Because there are only six Lok Sabha seats in J&K, no political leader from the state is able to gain a substantive national leverage that could have set him up as some kind of an ideological force. But Modi’s rise as a prime ministerial contender is being keenly watched by the major regional parties in the state like the National Conference and the People’s Democratic Party even though the BJP’s return to power at the Centre will hardly alter the existing political equations in the state.

As J&K is a Muslim-majority state with an inbuilt scepticism towards Hindutva ideology, the BJP stands little chance of coming close to forming a government in the state in the foreseeable future. It has, however, a slim chance of becoming part of a coalition government. For now, if any party in the state has the space for political manoeuvring, it is the Congress. And with Kashmir looking set for further political fragmentation in the 2014 polls, with a few newly minted parties also entering the fray, the Congress’ political clout is expected to grow further.

Modi’s own political connection with J&K goes back to 1991-93 when he used to visit the state often as the BJP’s North Zone in-charge. Now, when he is riding a popularity wave in the country, there are no high political stakes for him in J&K to warrant spending more time there. State BJP leaders, however, talk of requesting him to visit the state during the election season next year.

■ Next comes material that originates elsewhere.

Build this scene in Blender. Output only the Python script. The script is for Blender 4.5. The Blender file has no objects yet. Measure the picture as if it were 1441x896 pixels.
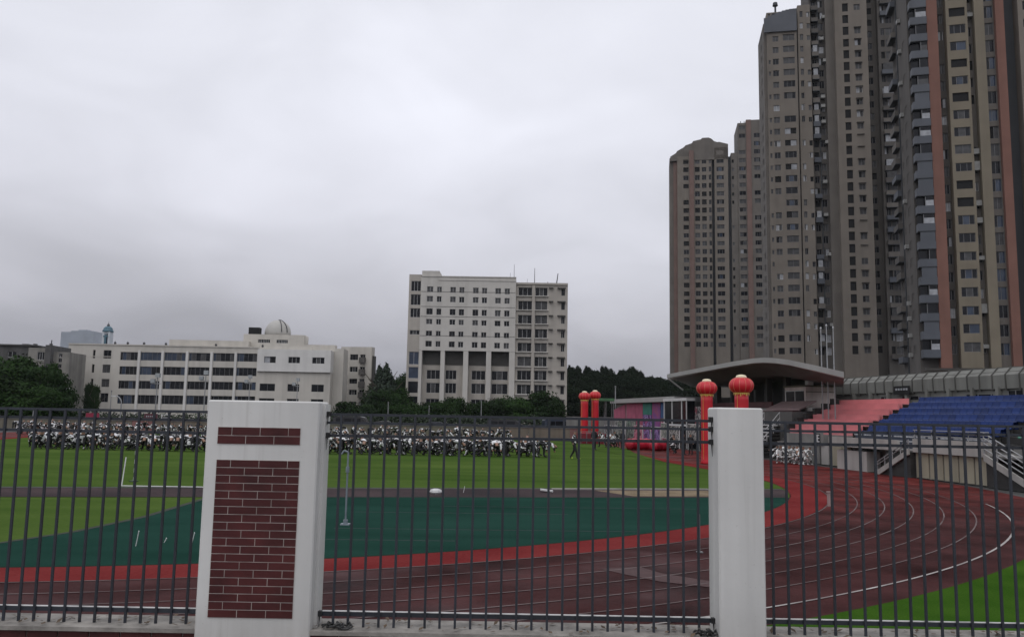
import bpy, math, random
import numpy as np
from mathutils import Vector, Matrix
random.seed(7); rng = np.random.default_rng(7)
R_ = math.radians
S = bpy.context.scene
COL = S.collection

# ------------------------------------------------------------------ camera
FPX, W0, H0 = 1150.0, 1441.0, 896.0
PITCH = math.atan(134/1150.0); ROLL = math.atan(.018); CAMZ = 2.7
HAZE = .00007
Fv = Vector((0, math.cos(PITCH), math.sin(PITCH)))
R0 = Vector((1, 0, 0)); U0 = Vector((0, -math.sin(PITCH), math.cos(PITCH)))
Rv = math.cos(ROLL)*R0 + math.sin(ROLL)*U0
Uv = math.cos(ROLL)*U0 - math.sin(ROLL)*R0
cam_d = bpy.data.cameras.new('camera'); cam = bpy.data.objects.new('camera', cam_d); COL.objects.link(cam)
M = Matrix((Rv, Uv, -Fv)).transposed().to_4x4(); M.translation = (0, 0, CAMZ); cam.matrix_world = M
cam_d.sensor_width = 36; cam_d.lens = FPX/W0*36; cam_d.clip_start = .1; cam_d.clip_end = 12000
S.camera = cam

# ------------------------------------------------------------------ world: overcast sky
SUN_EL, SUN_AZ = R_(58), R_(200)
w = bpy.data.worlds.new('World'); S.world = w; w.use_nodes = True
nt = w.node_tree; N = nt.nodes; L = nt.links; N.clear()
out = N.new('ShaderNodeOutputWorld'); bg = N.new('ShaderNodeBackground'); bg.inputs[1].default_value = .1
L.new(bg.outputs[0], out.inputs[0])
tc = N.new('ShaderNodeTexCoord'); sep = N.new('ShaderNodeSeparateXYZ'); L.new(tc.outputs['Generated'], sep.inputs[0])
def math_n(nodes, links, op, a, b=None, c=None):
    n = nodes.new('ShaderNodeMath'); n.operation = op
    for i, v in enumerate((a, b, c)):
        if v is None: continue
        if isinstance(v, (int, float)): n.inputs[i].default_value = v
        else: links.new(v, n.inputs[i])
    return n.outputs[0]
mw = lambda op, a, b=None, c=None: math_n(N, L, op, a, b, c)
zz = mw('MAXIMUM', sep.outputs[2], 0.0)
den = mw('ADD', zz, .30)
px_ = mw('DIVIDE', sep.outputs[0], den); py_ = mw('DIVIDE', sep.outputs[1], den)
cmb = N.new('ShaderNodeCombineXYZ'); L.new(px_, cmb.inputs[0]); L.new(py_, cmb.inputs[1])
def noise(sc, det, dist=0.0, loc=(0, 0, 0)):
    mp = N.new('ShaderNodeMapping'); mp.inputs['Location'].default_value = loc; L.new(cmb.outputs[0], mp.inputs[0])
    n = N.new('ShaderNodeTexNoise'); n.inputs['Scale'].default_value = sc; n.inputs['Detail'].default_value = det
    n.inputs['Distortion'].default_value = dist; n.inputs['Roughness'].default_value = .45
    L.new(mp.outputs[0], n.inputs['Vector']); return n.outputs[0]
n1 = noise(1.15, 4, .3, (3.1, .4, 0)); n2 = noise(.55, 2, 0, (1.7, 5.2, 0))
# elevation bent by the cloud noise so the dark base of the cloud deck is uneven
el = mw('ADD', zz, mw('MULTIPLY', mw('SUBTRACT', n2, .5), .075))
el = mw('ADD', el, mw('MULTIPLY', sep.outputs[0], .05))
ramp = N.new('ShaderNodeValToRGB'); L.new(el, ramp.inputs[0])
er = ramp.color_ramp
for p, c in ((0.0, (.29, .29, .33, 1)), (.05, (.33, .33, .37, 1)), (.12, (.47, .47, .52, 1)), (.20, (.63, .635, .70, 1)), (.33, (.72, .73, .80, 1)), (1, (.77, .78, .835, 1))):
    if p in (0.0, 1): e = er.elements[0 if p == 0 else -1]; e.position = p
    else: e = er.elements.new(p)
    e.color = c
n3 = noise(2.6, 5, .6, (7.3, 2.2, 0))
mod = mw('ADD', mw('ADD', mw('MULTIPLY', mw('SUBTRACT', n1, .5), .52), mw('MULTIPLY', mw('SUBTRACT', n3, .5), .40)), 1.0)
mul = N.new('ShaderNodeVectorMath'); mul.operation = 'SCALE'; L.new(ramp.outputs[0], mul.inputs[0]); L.new(mw('MULTIPLY', mod, 10.0), mul.inputs['Scale'])
sky = N.new('ShaderNodeTexSky'); sky.sky_type = 'NISHITA'; sky.sun_disc = False
sky.sun_elevation = SUN_EL; sky.sun_rotation = SUN_AZ; sky.air_density = 1.5; sky.dust_density = 4
mix = N.new('ShaderNodeMix'); mix.data_type = 'RGBA'; mix.inputs[0].default_value = .04
L.new(mul.outputs[0], mix.inputs[6]); L.new(sky.outputs[0], mix.inputs[7]); L.new(mix.outputs[2], bg.inputs[0])
sun_d = bpy.data.lights.new('sun', 'SUN'); sun_d.energy = .6; sun_d.angle = R_(50); sun_d.color = (1, .97, .93)
sun = bpy.data.objects.new('sun', sun_d); COL.objects.link(sun)
sun.rotation_euler = (R_(90)-SUN_EL, 0, math.pi-SUN_AZ)
S.view_settings.view_transform = 'Standard'; S.view_settings.look = 'None'
S.view_settings.exposure = 0.22; S.view_settings.gamma = 1.0; S.view_settings.use_curve_mapping = False
S.cycles.use_denoising = True
S.cycles.max_bounces = 6; S.cycles.volume_bounces = 1

# ------------------------------------------------------------------ geometry of the view (real positions from sight lines)
C0 = Vector((0, 0, CAMZ))
def ray(x, y): return Fv + Rv*((x-W0/2)/FPX) - Uv*((y-H0/2)/FPX)
def P(x, y, Y):
    d = ray(x, y); return C0 + d*(Y/d.y)
def G(x, y, z=0.0):
    d = ray(x, y); return C0 + d*((z-CAMZ)/d.z)
# frame of the running track: t along the straight (away), n across (to the right)
TC = Vector((-11.8, 36.8)); Td = Vector((-.165, .986)).normalized(); Tr = Vector((Td.y, -Td.x))
TROT = math.atan2(Tr.y, Tr.x)
def T(t, n, z=0.0):
    q = TC + Td*t + Tr*n; return Vector((q.x, q.y, z))
def TN(px, py, n):
    v = ray(px, py); v2 = Vector((v.x, v.y)); k = (n + TC.dot(Tr))/v2.dot(Tr)
    p = C0 + v*k; return (Vector((p.x, p.y))-TC).dot(Td), p.z

# ------------------------------------------------------------------ materials
MATS = {}
def newmat(name):
    m = bpy.data.materials.new(name); m.use_nodes = True
    return m, m.node_tree.nodes, m.node_tree.links, m.node_tree.nodes['Principled BSDF']
def mat(name, c, rough=.7, var=.15, scale=3.0, metal=0.0, spec=.5, streak=0.0, bump=0.0, c2=None, detail=5, coords='Object', objvar=0.0):
    """procedural surface: base colour broken up by noise, optional vertical rain streaks, bump and per-object tint"""
    if name in MATS: return MATS[name]
    m, n, l, b = newmat(name)
    b.inputs['Roughness'].default_value = rough; b.inputs['Metallic'].default_value = metal
    b.inputs['Specular IOR Level'].default_value = spec
    t = n.new('ShaderNodeTexCoord'); nz = n.new('ShaderNodeTexNoise'); nz.inputs['Scale'].default_value = scale; nz.inputs['Detail'].default_value = detail
    l.new(t.outputs[coords], nz.inputs['Vector'])
    mx = n.new('ShaderNodeMix'); mx.data_type = 'RGBA'
    lo = tuple(x*(1-var) for x in c) if c2 is None else c2
    hi = tuple(min(1, x*(1+var)) for x in c) if c2 is None else c
    mx.inputs[6].default_value = (*lo, 1); mx.inputs[7].default_value = (*hi, 1)
    cr = n.new('ShaderNodeMapRange'); cr.inputs[1].default_value = .3; cr.inputs[2].default_value = .7
    l.new(nz.outputs[0], cr.inputs[0]); l.new(cr.outputs[0], mx.inputs[0])
    colo = mx.outputs[2]
    if streak:
        mp = n.new('ShaderNodeMapping'); mp.inputs['Scale'].default_value = (1, 1, .06); l.new(t.outputs[coords], mp.inputs[0])
        n2 = n.new('ShaderNodeTexNoise'); n2.inputs['Scale'].default_value = scale*2.2; n2.inputs['Detail'].default_value = 4; l.new(mp.outputs[0], n2.inputs['Vector'])
        r2 = n.new('ShaderNodeMapRange'); r2.inputs[1].default_value = .42; r2.inputs[2].default_value = .72; r2.inputs[3].default_value = 1.0; r2.inputs[4].default_value = 1-streak
        l.new(n2.outputs[0], r2.inputs[0])
        v = n.new('ShaderNodeVectorMath'); v.operation = 'SCALE'; l.new(colo, v.inputs[0]); l.new(r2.outputs[0], v.inputs['Scale']); colo = v.outputs[0]
    if objvar:
        oi = n.new('ShaderNodeObjectInfo'); r3 = n.new('ShaderNodeMapRange'); r3.inputs[3].default_value = 1-objvar; r3.inputs[4].default_value = 1+objvar
        l.new(oi.outputs['Random'], r3.inputs[0])
        v = n.new('ShaderNodeVectorMath'); v.operation = 'SCALE'; l.new(colo, v.inputs[0]); l.new(r3.outputs[0], v.inputs['Scale']); colo = v.outputs[0]
    l.new(colo, b.inputs['Base Color'])
    if bump:
        bp = n.new('ShaderNodeBump'); bp.inputs['Strength'].default_value = bump; bp.inputs['Distance'].default_value = .02
        nb = n.new('ShaderNodeTexNoise'); nb.inputs['Scale'].default_value = scale*8; l.new(t.outputs[coords], nb.inputs['Vector'])
        l.new(nb.outputs[0], bp.inputs['Height']); l.new(bp.outputs[0], b.inputs['Normal'])
    MATS[name] = m; return m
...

“Modiji will make a huge difference to the political fortunes of the BJP in the state,” says senior BJP leader Ashok Khajuria, who was among the few leaders from the state invited to the party’s Goa conclave for Modi’s promotion as campaign chief. “We hope to perform even better than we did in the 2008 Assembly polls.”

But Jammu’s real importance to the larger national debate around Modi is symbolic. As Modi leads the campaign to put the BJP back in the saddle in New Delhi, Jammu will be one of the important places to watch whether he is succeeding.